WRITTEN INSTRUCTION:
Print all of the data exactly as written.

GIVEN INFORMATION:
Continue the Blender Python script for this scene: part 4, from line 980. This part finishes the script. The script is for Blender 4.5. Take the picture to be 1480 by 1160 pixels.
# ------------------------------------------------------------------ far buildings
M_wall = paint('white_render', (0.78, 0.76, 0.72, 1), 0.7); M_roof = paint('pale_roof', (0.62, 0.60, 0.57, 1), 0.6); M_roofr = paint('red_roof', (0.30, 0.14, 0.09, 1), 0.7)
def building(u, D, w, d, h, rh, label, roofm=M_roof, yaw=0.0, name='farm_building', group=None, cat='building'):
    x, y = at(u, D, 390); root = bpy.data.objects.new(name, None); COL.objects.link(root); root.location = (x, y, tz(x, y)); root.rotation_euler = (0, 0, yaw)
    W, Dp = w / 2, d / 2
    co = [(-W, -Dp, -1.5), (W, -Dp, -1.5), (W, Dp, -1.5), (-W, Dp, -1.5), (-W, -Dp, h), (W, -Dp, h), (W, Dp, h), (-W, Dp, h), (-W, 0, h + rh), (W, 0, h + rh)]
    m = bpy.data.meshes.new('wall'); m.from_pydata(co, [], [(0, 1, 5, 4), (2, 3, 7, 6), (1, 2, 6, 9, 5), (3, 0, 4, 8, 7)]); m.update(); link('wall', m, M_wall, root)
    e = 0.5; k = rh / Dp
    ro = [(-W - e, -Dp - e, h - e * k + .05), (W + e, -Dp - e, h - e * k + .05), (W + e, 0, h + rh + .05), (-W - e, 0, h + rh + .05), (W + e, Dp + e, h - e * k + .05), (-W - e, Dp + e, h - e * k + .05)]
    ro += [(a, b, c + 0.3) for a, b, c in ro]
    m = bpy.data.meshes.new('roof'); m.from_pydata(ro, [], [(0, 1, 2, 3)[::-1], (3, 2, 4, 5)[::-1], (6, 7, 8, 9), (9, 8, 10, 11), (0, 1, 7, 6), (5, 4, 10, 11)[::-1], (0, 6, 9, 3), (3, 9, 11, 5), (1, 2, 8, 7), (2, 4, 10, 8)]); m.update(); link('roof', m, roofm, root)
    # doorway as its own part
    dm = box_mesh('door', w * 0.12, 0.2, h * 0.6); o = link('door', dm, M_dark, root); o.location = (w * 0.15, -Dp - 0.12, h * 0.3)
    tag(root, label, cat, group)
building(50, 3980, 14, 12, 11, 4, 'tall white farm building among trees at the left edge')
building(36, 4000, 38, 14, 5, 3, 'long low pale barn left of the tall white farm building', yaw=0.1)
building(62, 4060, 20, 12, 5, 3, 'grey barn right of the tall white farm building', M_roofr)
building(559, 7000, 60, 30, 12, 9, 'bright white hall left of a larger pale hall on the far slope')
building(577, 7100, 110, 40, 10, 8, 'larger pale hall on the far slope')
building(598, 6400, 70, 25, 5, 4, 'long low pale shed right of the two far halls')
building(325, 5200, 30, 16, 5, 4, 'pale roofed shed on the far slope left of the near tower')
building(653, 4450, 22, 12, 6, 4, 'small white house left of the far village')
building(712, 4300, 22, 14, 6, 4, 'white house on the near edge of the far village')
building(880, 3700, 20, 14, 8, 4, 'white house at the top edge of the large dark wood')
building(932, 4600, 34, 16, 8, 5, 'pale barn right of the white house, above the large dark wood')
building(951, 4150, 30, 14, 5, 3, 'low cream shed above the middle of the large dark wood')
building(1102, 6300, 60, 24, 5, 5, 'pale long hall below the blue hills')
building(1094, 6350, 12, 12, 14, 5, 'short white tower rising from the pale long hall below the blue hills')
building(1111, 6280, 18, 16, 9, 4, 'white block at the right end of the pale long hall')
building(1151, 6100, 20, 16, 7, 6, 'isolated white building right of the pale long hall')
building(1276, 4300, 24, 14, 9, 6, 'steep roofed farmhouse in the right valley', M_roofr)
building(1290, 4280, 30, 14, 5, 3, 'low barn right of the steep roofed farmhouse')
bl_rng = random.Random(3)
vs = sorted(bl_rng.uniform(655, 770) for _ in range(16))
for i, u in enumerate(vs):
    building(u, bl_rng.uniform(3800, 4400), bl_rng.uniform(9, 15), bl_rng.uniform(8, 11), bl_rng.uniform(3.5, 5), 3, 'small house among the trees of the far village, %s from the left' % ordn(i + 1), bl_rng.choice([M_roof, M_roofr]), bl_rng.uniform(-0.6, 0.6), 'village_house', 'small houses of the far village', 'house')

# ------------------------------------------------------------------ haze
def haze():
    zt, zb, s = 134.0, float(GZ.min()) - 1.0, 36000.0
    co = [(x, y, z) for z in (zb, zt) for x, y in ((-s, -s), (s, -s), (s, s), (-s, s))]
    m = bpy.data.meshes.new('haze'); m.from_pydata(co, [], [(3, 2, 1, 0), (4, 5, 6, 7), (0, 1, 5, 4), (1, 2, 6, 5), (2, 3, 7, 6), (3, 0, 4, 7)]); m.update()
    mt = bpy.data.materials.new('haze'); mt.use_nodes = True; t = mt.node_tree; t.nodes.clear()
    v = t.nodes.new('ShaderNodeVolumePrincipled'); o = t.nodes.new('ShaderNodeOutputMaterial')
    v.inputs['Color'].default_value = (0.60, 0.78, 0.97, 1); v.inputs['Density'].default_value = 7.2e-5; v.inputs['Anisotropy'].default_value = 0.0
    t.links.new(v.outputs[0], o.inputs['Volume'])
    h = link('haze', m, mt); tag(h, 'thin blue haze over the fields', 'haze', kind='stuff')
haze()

SOLUTION TO THE EXERCISE:
Continue the Blender Python script for this scene: part 4, from line 980. This part finishes the script. The script is for Blender 4.5. Take the picture to be 1480 by 1160 pixels.
# ------------------------------------------------------------------ far buildings
M_wall = paint('white_render', (0.78, 0.76, 0.72, 1), 0.7); M_roof = paint('pale_roof', (0.62, 0.60, 0.57, 1), 0.6); M_roofr = paint('red_roof', (0.30, 0.14, 0.09, 1), 0.7)
def building(u, D, w, d, h, rh, label, roofm=M_roof, yaw=0.0, name='farm_building', group=None, cat='building'):
    x, y = at(u, D, 390); root = bpy.data.objects.new(name, None); COL.objects.link(root); root.location = (x, y, tz(x, y)); root.rotation_euler = (0, 0, yaw)
    W, Dp = w / 2, d / 2
    co = [(-W, -Dp, -1.5), (W, -Dp, -1.5), (W, Dp, -1.5), (-W, Dp, -1.5), (-W, -Dp, h), (W, -Dp, h), (W, Dp, h), (-W, Dp, h), (-W, 0, h + rh), (W, 0, h + rh)]
    m = bpy.data.meshes.new('wall'); m.from_pydata(co, [], [(0, 1, 5, 4), (2, 3, 7, 6), (1, 2, 6, 9, 5), (3, 0, 4, 8, 7)]); m.update(); link('wall', m, M_wall, root)
    e = 0.5; k = rh / Dp
    ro = [(-W - e, -Dp - e, h - e * k + .05), (W + e, -Dp - e, h - e * k + .05), (W + e, 0, h + rh + .05), (-W - e, 0, h + rh + .05), (W + e, Dp + e, h - e * k + .05), (-W - e, Dp + e, h - e * k + .05)]
    ro += [(a, b, c + 0.3) for a, b, c in ro]
    m = bpy.data.meshes.new('roof'); m.from_pydata(ro, [], [(0, 1, 2, 3)[::-1], (3, 2, 4, 5)[::-1], (6, 7, 8, 9), (9, 8, 10, 11), (0, 1, 7, 6), (5, 4, 10, 11)[::-1], (0, 6, 9, 3), (3, 9, 11, 5), (1, 2, 8, 7), (2, 4, 10, 8)]); m.update(); link('roof', m, roofm, root)
    # doorway as its own part
    dm = box_mesh('door', w * 0.12, 0.2, h * 0.6); o = link('door', dm, M_dark, root); o.location = (w * 0.15, -Dp - 0.12, h * 0.3)
    tag(root, label, cat, group)
building(50, 3980, 14, 12, 11, 4, 'tall white farm building among trees at the left edge')
building(36, 4000, 38, 14, 5, 3, 'long low pale barn left of the tall white farm building', yaw=0.1)
building(62, 4060, 20, 12, 5, 3, 'grey barn right of the tall white farm building', M_roofr)
building(559, 7000, 60, 30, 12, 9, 'bright white hall left of a larger pale hall on the far slope')
building(577, 7100, 110, 40, 10, 8, 'larger pale hall on the far slope')
building(598, 6400, 70, 25, 5, 4, 'long low pale shed right of the two far halls')
building(325, 5200, 30, 16, 5, 4, 'pale roofed shed on the far slope left of the near tower')
building(653, 4450, 22, 12, 6, 4, 'small white house left of the far village')
building(712, 4300, 22, 14, 6, 4, 'white house on the near edge of the far village')
building(880, 3700, 20, 14, 8, 4, 'white house at the top edge of the large dark wood')
building(932, 4600, 34, 16, 8, 5, 'pale barn right of the white house, above the large dark wood')
building(951, 4150, 30, 14, 5, 3, 'low cream shed above the middle of the large dark wood')
building(1102, 6300, 60, 24, 5, 5, 'pale long hall below the blue hills')
building(1094, 6350, 12, 12, 14, 5, 'short white tower rising from the pale long hall below the blue hills')
building(1111, 6280, 18, 16, 9, 4, 'white block at the right end of the pale long hall')
building(1151, 6100, 20, 16, 7, 6, 'isolated white building right of the pale long hall')
building(1276, 4300, 24, 14, 9, 6, 'steep roofed farmhouse in the right valley', M_roofr)
building(1290, 4280, 30, 14, 5, 3, 'low barn right of the steep roofed farmhouse')
bl_rng = random.Random(3)
vs = sorted(bl_rng.uniform(655, 770) for _ in range(16))
for i, u in enumerate(vs):
    building(u, bl_rng.uniform(3800, 4400), bl_rng.uniform(9, 15), bl_rng.uniform(8, 11), bl_rng.uniform(3.5, 5), 3, 'small house among the trees of the far village, %s from the left' % ordn(i + 1), bl_rng.choice([M_roof, M_roofr]), bl_rng.uniform(-0.6, 0.6), 'village_house', 'small houses of the far village', 'house')

# ------------------------------------------------------------------ haze
def haze():
    zt, zb, s = 134.0, float(GZ.min()) - 1.0, 36000.0
    co = [(x, y, z) for z in (zb, zt) for x, y in ((-s, -s), (s, -s), (s, s), (-s, s))]
    m = bpy.data.meshes.new('haze'); m.from_pydata(co, [], [(3, 2, 1, 0), (4, 5, 6, 7), (0, 1, 5, 4), (1, 2, 6, 5), (2, 3, 7, 6), (3, 0, 4, 7)]); m.update()
    mt = bpy.data.materials.new('haze'); mt.use_nodes = True; t = mt.node_tree; t.nodes.clear()
    v = t.nodes.new('ShaderNodeVolumePrincipled'); o = t.nodes.new('ShaderNodeOutputMaterial')
    v.inputs['Color'].default_value = (0.60, 0.78, 0.97, 1); v.inputs['Density'].default_value = 7.2e-5; v.inputs['Anisotropy'].default_value = 0.0
    t.links.new(v.outputs[0], o.inputs['Volume'])
    h = link('haze', m, mt); tag(h, 'thin blue haze over the fields', 'haze', kind='stuff')
haze()